Securities and Exchange Commission (SEC) Chair Gary Gensler warned that a centralized artificial intelligence (AI) could produce a “fragile” financial system.
One of America’s top financial regulators highlighted that current developments could lead to a “monoculture,” with thousands of financial actors depending on central data or a single platform.
“Count up on the fingers of one hand how many cloud providers we have in the U.S., and in even fewer fingers on the hand how many platforms we have to do search, dominant search in this world,” he said on Jan. 17. “I believe it is likely inevitable that we will have, measured on the fingers of one hand, if not two or three, large base models, and separately the data aggregators.”
He conceded that the SEC and other U.S. financial regulations do not possess the oversight over “central nodes” that the finance sector would be dependent on for information.
Mr. Gensler emphasized the need for a diversified system. If not, the financial system would become “pretty fragile.”
“And if those nodes have it wrong, the monoculture goes one way, well, then there’s a risk in this society and the financial sector at large,” he added. “Diversity of models and diversity of data sources. Otherwise, you end up with a pretty fragile system.”

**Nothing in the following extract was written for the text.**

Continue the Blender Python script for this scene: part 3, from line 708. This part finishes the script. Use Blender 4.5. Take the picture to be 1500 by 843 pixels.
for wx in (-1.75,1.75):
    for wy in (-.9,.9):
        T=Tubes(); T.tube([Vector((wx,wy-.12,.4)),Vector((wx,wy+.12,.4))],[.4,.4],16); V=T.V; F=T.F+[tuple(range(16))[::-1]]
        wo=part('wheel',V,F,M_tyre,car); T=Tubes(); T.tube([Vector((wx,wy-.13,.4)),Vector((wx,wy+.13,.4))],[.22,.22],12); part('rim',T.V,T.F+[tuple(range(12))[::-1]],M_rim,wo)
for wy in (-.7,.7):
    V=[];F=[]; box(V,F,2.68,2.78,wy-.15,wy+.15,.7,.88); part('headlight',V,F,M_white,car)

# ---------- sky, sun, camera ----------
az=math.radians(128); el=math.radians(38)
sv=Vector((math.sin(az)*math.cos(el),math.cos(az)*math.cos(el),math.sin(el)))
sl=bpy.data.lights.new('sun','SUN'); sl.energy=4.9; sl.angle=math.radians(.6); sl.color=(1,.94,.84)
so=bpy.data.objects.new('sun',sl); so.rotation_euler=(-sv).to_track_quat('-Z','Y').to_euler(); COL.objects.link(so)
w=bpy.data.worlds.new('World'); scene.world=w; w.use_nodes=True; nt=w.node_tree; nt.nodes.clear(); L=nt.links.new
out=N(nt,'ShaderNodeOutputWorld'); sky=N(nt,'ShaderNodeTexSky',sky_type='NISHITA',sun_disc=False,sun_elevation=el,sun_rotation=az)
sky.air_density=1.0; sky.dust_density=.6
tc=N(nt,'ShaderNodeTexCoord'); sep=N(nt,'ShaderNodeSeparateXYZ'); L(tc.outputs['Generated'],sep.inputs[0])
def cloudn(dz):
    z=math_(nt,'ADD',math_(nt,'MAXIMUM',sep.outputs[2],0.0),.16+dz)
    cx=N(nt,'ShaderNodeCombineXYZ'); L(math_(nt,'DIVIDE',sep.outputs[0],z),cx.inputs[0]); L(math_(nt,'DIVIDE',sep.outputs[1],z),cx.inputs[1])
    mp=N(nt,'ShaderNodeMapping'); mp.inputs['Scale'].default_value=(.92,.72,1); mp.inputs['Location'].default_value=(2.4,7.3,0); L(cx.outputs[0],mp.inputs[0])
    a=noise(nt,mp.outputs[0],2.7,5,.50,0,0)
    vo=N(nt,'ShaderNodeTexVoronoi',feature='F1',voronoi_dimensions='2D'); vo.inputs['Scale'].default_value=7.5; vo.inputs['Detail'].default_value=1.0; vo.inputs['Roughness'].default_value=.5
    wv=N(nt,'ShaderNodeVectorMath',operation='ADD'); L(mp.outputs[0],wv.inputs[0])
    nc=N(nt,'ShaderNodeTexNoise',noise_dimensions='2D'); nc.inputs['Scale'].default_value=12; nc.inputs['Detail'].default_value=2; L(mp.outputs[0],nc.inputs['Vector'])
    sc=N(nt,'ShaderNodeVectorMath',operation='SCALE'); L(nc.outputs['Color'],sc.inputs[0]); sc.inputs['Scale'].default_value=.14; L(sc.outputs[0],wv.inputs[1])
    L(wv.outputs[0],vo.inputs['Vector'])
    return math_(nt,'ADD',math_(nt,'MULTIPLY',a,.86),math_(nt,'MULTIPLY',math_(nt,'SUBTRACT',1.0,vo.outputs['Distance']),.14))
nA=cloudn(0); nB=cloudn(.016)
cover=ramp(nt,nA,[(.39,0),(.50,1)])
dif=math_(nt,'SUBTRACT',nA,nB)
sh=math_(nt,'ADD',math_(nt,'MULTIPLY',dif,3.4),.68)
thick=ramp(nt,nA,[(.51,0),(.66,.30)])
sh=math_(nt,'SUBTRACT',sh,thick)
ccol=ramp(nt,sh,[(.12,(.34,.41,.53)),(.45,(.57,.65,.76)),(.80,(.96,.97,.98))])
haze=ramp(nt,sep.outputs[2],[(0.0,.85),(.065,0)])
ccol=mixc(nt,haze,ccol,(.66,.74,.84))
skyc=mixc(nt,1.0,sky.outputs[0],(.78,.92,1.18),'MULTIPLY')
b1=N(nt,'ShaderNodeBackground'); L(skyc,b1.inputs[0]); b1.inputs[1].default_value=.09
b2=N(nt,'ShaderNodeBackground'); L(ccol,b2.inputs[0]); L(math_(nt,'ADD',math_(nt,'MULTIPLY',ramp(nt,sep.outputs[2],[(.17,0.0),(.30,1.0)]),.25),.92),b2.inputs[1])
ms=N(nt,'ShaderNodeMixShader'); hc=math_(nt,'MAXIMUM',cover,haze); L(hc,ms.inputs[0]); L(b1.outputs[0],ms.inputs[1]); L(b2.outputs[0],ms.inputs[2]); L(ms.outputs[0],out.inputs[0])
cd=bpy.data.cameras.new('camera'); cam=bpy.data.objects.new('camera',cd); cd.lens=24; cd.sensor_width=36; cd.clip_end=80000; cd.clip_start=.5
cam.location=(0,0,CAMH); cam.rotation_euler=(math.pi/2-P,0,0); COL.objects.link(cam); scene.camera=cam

‘Risk in the Whole System’
Artificial intelligence has become one of the most ubiquitous terms in financial markets.However, the prevalence of AI has Mr. Gensler fearing that the financial markets could endure another dot-com bubble of the late 1990s as companies hype AI and then proceed to overpromise and mislead to catch investors’ attention.
But many of the worries shared by Mr. Gensler return to the idea of a “monoculture” as financial markets rely on very few models to make what they perceive to be sound investment decisions based on limited data. But while AI could revolutionize the economy, it could also dramatically transform how traders invest by exploiting massive data sets for predictive capabilities.
“I do think we will in the future have a financial crisis,“ he told the newspaper. ”In the after-action reports, people will say ‘Aha! There was either one data aggregator or one model we’ve relied on.' Maybe it’s in the mortgage market. Maybe it’s in some sector of the equity market.”
AI Disruption
Financial regulators are looking at how AI could trigger a financial calamity. But economists, market analysts, and policymakers are assessing how it could transform the global economy.“In most scenarios, AI will likely worsen overall inequality, a troubling trend that policymakers must proactively address to prevent the technology from further stoking social tensions,” said IMF director Kristalina Georgieva in a Jan. 14 blog post.
In advanced economies, as much as 60 percent of jobs could be affected by AI, with many of them disappearing.
“For the other half, AI applications may execute key tasks currently performed by humans, which could lower labour demand, leading to lower wages and reduced hiring,” Ms. Georgieva wrote.
Regardless of the tidal wave of warnings and concerns, the international economy is ebullient over AI.